Plus de détails
La metteuse en scène française Mariame Clément devait faire ses débuts au Teatro Real de Madrid en mars pour Achille in Sciro de Francesco Corselli. L'ensemble des représentations a été annulé. Elle devait également revenir à Nancy au début de l'été prochain, avec la reprise de « son » Barbier de Séville. Sur cette période difficile pour les artistes, elle nous a confié ses impressions à son retour de Madrid mi-mars sur les débuts du confinement …
Confinement premiers jours
S'il n'y avait le cauchemar au-dehors et ses conséquences à moyen et long terme, tout cela ne serait pas si différent de mon quotidien au retour d'une période de répétitions. Un metteur en scène ne passe pas sa vie dans les théâtres – loin de là. Après une absence de six semaines, j'aime être chez moi. Je cuisine. Je range. Je profite de ma famille. Je passe beaucoup de temps assise à ma table de travail : je m'occupe de la paperasse, je trie des documents, je réponds à des messages restés en souffrance pendant la phase finale de répétitions où l'on est au théâtre de 9h à 23h, je passe des coups de fil, je lis, j'écoute de la musique, je prépare les productions à venir. Ma vie est faite de ce contraste : d'une part, l'intensité des semaines de répétitions, l'adrénaline, l'action, la constante nécessité de faire des choix, tout entière tendue vers ce but ultime qu'est la première ; d'autre part, les phases plus calmes, plus paisibles, plus égales, où je ne répète pas. Entre les deux, l'inévitable baby-blues qui suit chaque première : la tristesse de quitter un monde qu'on a créé de toutes pièces, ceux avec qui on l'a créé, et les personnages qui l'habitaient. Mais tout de même : c'est bon d'être à la maison.
Sauf que.
Sauf que… notre première n'a pas eu lieu. Tout était prêt : décors, costumes, perruques, maquillages, chœurs, orchestre, solistes, mise en scène, lumières. Des mois de conception et de préparation, des semaines de répétitions. Quatre jours de plus et nous aurions joué devant un public. Seulement un jour de plus et nous aurions au moins pu filmer quelque chose. Et tout d'un coup : rien. Tout un monde que nous avions créé s'est volatilisé en un instant, ne nous laissant que des souvenirs. Pas de baby-blues cette fois – plutôt le sentiment d'une fausse couche. Ce n'est rien, évidemment, au regard de la catastrophe sanitaire et de ses conséquences. Mais c'est une tristesse immense.
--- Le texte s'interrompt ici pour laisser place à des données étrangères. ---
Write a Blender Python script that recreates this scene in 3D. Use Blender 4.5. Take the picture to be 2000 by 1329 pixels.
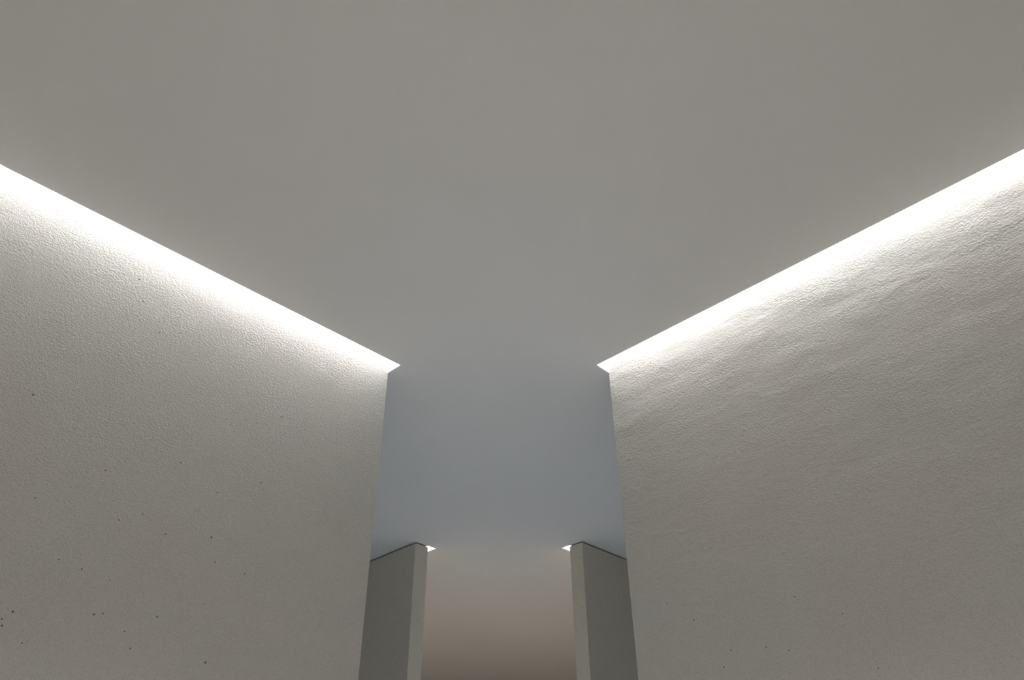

Sauf que… cette phase serait aussi celle où je retrouverais mes amis, où je sortirais, où j'irais au musée, au cinéma, au théâtre, où j'échangerais des idées – bref, où je reprendrais pied dans la « vraie vie » après des semaines de cette existence à la fois intense et coupée du monde qu'est la bulle de l'opéra. Car c'est cela qui nourrit mon travail : les gens, la « vraie vie », le monde extérieur. Or tout ce dont je me nourris ces jours-ci, c'est mon monde intérieur. Je suis de retour d'une zone à risque – Madrid-, et je vis un confinement dans le confinement, un confinement en abyme : je suis enfermée dans mon bureau, je dors sur le canapé-lit, je communique avec ma famille à travers des portes vitrées. Au lieu de m'ouvrir sur le monde, j'ai réduit mon monde à une pièce.
Sauf que… bientôt, je serais allée à Berlin retrouver Julia¹ dans son atelier pour travailler sur les projets à venir. Nous écouterions les œuvres ensemble. Nous commencerions à travailler sur les maquettes. Je ne sais pas comment nous concevrons nos prochaines productions : jamais des vidéoconférences ne remplaceront les heures passées à rêvasser ensemble, dans la même pièce.
Sauf que… qui sait ce qui sortira de tout cela. Je passe généralement ma vie à courir après le temps. Il faut arriver à tenir le planning de répétitions. Tenir le planning de la vie quotidienne. Tenir ensemble la vie de famille et le travail. Mais pour la première fois, il y a du temps. Et je crois que je ne veux pas le remplir. Je ne veux pas l'utiliser. Je veux lire quand j'en ai envie, écouter de la musique, jouer du piano, méditer. Broder des fleurs sur des serviettes en lin. Réfléchir.
le 22 mars 2020
(1) Julia Hansen, auteur des décors et costumes de presque tous les opéras mis en scène par Mariame Clément
Les opinions exprimées dans cet article sont celles de leurs auteurs et ne reflètent pas nécessairement celles de la rédaction.